Germaine Greer for International Women’s day @ Brighton Dome, 04/03/2017

The Verse’s Lou Clement tells us about Germaine Greer for International Women’s Day, at the Brighton Dome on Saturday 4th March 2017

Germaine Greer is known for feminist works, the Female Eunuch and The Whole Woman. However today, in celebration of upcoming International Women’s day, she is discussing ecology. Ecofeminism is billed as the focus of this lecture. It focuses on Greer’s achievements and experiences as the owner of a large plot of land called Creek Cave. Also she will discuss her more widely felt beliefs about the changes seen in species and environment over the last forty years.

Greer is a campaigner of sorts. But she asserts that she doesn’t want followers, and she urges each member of the audience to take action for themselves. To suspend belief in what we read and research and to be aware. She is critical of academic theory. Dismissive of categories that include deep ecology. She frowns on these because they obscure rather than clarify a present, clear and ongoing decline. She answers audience questions arrow-like: straight through the vague questions and replying with enviable, maybe even a remarkable international awareness, with poise and understanding. I don’t know that I expected anything else. But Greer tells us she’s 78, and that she is writing her last book. She’s going out guns blazing.

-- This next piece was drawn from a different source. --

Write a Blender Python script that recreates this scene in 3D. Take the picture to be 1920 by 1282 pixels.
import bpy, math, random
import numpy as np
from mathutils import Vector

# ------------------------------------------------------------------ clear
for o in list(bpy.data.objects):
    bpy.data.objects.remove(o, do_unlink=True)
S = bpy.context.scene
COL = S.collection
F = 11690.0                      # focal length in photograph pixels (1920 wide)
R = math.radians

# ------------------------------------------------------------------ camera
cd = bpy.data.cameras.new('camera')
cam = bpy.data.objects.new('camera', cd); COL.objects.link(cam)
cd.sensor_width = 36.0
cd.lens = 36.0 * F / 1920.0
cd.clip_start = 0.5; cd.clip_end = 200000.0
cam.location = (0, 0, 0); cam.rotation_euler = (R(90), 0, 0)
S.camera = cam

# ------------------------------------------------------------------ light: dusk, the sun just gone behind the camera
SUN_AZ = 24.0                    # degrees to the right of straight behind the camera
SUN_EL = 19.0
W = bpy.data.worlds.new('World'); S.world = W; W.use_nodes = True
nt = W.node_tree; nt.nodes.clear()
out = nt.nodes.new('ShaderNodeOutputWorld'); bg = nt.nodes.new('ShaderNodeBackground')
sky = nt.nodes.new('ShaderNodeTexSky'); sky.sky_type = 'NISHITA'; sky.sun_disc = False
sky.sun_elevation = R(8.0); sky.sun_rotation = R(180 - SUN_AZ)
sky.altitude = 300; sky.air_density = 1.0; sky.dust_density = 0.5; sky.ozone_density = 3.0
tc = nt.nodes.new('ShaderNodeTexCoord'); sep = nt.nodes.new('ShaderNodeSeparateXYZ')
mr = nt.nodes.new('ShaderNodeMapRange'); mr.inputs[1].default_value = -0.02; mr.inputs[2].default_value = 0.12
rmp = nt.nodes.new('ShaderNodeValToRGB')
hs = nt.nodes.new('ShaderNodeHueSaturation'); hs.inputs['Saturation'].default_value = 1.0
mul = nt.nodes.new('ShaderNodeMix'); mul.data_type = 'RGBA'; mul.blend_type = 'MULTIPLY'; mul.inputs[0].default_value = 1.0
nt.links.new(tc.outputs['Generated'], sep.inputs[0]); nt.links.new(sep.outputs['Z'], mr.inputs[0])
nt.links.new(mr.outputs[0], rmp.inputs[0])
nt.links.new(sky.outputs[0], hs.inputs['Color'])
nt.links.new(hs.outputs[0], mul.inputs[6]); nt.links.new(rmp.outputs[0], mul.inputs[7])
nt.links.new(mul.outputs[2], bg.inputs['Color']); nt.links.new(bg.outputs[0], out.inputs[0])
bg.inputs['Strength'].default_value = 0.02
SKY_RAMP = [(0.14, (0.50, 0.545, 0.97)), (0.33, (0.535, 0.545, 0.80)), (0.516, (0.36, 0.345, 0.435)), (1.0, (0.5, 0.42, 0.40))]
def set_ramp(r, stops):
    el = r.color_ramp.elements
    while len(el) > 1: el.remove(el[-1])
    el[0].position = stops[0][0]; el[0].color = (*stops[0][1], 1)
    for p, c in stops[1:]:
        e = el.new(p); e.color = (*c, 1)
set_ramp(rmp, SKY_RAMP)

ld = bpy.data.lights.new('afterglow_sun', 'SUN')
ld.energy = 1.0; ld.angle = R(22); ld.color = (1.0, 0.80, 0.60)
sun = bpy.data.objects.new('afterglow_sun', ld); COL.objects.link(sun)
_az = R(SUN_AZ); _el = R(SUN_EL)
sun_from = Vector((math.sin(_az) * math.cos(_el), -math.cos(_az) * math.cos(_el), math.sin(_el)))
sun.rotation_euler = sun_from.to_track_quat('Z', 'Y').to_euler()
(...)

Greer discusses customs, cultures, women around the world and their practices. She tells us about the oppression perpetrated by Buddhist governments when asked about Thích Nh?t H?nh. She doesn’t agree with modern mysticism. The message in this for me that religious leaders don’t exist in isolation. That values of cooperation, preservation and sustainability don’t belong to a religion.

She emphasises that women have a visceral connection to the earth. Referencing anthropological and archaeological evidence and discussing the theories and work of eminent evolutionary scientist Lynn Margulis. Throughout her talk, she frames her discussion with the facets of misogyny that present themselves to her in society. She is amused and exasperated by the role of the advertising industry. While the audience cheers, she describes her experience of watching Countdown, where the advertisement of incontinence pads for women bookends the show. Targeting women for their leakiness, this is the focus of women’s industries.

But what about hyperemesis gravidarum? Where is the research into this life-threatening condition that women suffer during pregnancy? This is just one example. She seems to speed up rather than slow down as the talk progresses. We find out that she would rather be at home than traverse the globe, as she was due to that day. She is about to launch her archives at the University of Melbourne on International Women’s day.

The talk felt informal. But it was laced very finely with attuned thinking, and a vision and energy that is hard to pin down. It made me feel good about being me. It also made me want to keep on striving in a way that is true to my own beliefs. There was a standing ovation for the Germaine Greer at the end of the event, and as I turned to leave there was joy in the faces of the attendees.